His confidence stems from the fact that Iran's foreign policy czar understands what the Obama administration apparently does not. In their effort to sell the JCPOA to a skeptical Congress, White House officials have repeatedly intoned that Iranian noncompliance with the terms of the agreement will lead to a rapid and comprehensive restoration of international sanctions.

But, as a practical matter, such a "snapback" is little more than fiction, because - although a relaxation of economic pressure may be a relatively complicated endeavor in Washington - it is a much more straightforward one in Europe.

First, the U.S. sanctions regime erected against the Islamic Republic over the past decade-and-a-half is "hybrid" in nature, aimed simultaneously at Iran's nuclear program, its support for international terrorism, and its domestic human rights abuses. Europe's, by contrast, is not; the economic penalties levied to date by eurozone nations focus overwhelmingly on the Iranian regime's nuclear development and proliferation practices, and are therefore far easier to repeal.

Additionally, while the JCPOA may still not be a fait accompli on Capitol Hill, where a number of prominent American legislators have signaled their official disapproval of its terms, it is already a political reality in Europe. Less than a week after the agreement's passage, it was formally approved by the European Union in what was intended as a clear signal to the U.S. Congress to do the same.
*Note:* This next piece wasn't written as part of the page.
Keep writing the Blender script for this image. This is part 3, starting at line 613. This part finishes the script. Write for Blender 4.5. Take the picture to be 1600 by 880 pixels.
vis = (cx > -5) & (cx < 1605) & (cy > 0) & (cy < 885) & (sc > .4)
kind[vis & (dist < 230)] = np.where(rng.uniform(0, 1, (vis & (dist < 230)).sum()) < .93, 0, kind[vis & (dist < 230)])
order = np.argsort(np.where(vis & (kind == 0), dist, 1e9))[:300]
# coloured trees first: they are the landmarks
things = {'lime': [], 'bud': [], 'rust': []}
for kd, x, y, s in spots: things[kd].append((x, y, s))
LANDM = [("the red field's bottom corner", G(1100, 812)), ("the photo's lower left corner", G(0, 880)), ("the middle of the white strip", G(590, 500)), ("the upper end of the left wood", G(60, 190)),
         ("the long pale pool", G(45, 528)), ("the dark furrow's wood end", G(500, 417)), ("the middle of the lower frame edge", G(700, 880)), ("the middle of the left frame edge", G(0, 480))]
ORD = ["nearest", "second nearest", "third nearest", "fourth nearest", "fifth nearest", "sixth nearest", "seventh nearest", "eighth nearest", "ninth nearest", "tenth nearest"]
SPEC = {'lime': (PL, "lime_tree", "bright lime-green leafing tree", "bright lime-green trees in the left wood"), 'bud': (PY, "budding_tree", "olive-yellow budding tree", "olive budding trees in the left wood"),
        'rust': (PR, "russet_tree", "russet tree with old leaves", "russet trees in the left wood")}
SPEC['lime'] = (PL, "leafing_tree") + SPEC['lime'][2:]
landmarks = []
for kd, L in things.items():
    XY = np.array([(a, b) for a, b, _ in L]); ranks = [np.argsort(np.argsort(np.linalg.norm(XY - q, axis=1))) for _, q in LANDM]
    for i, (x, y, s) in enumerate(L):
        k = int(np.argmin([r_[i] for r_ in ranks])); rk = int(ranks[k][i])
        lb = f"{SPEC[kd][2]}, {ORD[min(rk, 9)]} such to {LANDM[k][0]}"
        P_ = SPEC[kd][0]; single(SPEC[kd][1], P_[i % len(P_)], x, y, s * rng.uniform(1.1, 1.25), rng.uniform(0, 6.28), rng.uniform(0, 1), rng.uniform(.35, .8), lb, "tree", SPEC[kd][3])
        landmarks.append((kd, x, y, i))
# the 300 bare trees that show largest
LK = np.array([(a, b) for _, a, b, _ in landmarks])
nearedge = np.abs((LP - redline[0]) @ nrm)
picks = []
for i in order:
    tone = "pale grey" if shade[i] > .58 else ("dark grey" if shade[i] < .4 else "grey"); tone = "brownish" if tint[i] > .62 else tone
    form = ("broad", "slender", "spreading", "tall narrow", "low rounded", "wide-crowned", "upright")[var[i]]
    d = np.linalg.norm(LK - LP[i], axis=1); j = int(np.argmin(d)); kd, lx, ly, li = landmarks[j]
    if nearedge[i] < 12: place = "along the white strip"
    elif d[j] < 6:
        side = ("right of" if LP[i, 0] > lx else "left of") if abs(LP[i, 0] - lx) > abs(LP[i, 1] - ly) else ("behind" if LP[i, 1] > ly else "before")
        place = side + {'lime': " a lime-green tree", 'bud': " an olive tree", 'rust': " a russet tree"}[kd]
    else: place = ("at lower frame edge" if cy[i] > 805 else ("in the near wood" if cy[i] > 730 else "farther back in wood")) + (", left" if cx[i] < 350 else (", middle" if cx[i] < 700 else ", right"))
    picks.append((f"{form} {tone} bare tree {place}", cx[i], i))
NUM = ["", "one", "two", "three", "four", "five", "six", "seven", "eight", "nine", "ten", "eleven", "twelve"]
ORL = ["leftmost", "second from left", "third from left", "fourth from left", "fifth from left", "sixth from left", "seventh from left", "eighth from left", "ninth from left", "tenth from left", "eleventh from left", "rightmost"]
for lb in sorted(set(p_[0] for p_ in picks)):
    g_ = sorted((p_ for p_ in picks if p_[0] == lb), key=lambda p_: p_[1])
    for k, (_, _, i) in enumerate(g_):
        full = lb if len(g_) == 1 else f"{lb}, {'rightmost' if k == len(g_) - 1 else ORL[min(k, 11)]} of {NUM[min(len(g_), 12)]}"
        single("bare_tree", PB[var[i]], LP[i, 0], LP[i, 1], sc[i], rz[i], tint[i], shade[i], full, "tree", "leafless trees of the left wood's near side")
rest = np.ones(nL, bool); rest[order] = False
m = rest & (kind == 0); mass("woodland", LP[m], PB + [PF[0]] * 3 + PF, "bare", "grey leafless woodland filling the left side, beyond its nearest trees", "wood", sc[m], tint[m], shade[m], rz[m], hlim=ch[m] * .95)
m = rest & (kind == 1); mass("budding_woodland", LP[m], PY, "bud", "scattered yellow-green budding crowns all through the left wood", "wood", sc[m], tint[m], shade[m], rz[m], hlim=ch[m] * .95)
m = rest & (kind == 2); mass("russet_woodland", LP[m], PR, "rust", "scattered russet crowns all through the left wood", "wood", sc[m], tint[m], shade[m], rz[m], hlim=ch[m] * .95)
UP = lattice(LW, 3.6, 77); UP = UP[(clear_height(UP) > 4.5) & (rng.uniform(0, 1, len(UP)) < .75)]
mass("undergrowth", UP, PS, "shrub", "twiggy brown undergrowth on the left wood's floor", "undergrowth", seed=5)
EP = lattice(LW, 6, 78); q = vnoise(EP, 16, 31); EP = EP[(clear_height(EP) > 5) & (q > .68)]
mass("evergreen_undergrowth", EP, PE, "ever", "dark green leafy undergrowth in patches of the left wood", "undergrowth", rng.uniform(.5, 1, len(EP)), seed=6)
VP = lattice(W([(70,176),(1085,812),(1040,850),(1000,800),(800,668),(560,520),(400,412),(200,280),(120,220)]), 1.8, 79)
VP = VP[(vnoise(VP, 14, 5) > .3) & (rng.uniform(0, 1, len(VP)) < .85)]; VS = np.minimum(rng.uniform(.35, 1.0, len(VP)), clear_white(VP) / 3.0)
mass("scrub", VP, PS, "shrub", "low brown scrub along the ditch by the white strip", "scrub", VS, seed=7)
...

European businesses are proceeding accordingly, and their deepening engagement is bound to make the Continent as a whole increasingly allergic to precisely the type of sanctions "snapback" that has been promised by the White House.

The end result is a situation in which Europe's growing political and economic stake in the Islamic Republic virtually guarantees that Iran won't return to its old status as an international pariah, whether or not it ends up abiding by the terms of the JCPOA. The lesson, it seems, is that trading with Europe means never having to say you're sorry.